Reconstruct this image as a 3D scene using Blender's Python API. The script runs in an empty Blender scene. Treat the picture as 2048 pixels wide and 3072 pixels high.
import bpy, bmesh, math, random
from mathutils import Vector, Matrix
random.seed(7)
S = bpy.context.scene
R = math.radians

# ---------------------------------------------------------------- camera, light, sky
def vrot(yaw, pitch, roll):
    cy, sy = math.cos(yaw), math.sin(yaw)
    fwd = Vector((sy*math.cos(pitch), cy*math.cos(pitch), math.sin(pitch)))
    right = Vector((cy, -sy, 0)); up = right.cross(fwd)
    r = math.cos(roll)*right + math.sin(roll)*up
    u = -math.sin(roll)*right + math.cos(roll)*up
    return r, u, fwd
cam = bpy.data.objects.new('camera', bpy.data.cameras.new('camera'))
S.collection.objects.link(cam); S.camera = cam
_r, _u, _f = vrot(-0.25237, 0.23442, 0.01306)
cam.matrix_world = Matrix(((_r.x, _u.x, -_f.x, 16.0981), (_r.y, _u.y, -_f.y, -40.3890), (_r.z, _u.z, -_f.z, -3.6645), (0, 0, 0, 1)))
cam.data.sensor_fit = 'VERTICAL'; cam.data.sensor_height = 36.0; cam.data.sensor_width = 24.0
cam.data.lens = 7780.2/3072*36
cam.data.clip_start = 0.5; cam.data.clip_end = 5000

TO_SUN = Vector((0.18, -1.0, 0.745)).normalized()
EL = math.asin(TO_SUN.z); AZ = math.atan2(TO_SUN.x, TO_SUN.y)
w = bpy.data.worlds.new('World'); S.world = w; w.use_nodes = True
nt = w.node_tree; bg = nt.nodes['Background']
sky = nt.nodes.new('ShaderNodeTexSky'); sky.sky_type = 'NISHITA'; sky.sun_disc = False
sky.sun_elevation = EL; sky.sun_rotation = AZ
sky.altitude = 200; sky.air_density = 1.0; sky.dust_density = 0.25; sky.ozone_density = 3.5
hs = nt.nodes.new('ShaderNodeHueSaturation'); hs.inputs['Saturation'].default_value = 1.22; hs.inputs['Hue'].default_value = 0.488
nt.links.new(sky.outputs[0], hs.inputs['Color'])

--

> **Directions for this task**: Say how many lines contain the string "scene", giving nothing but the count.

> **Task result**: 2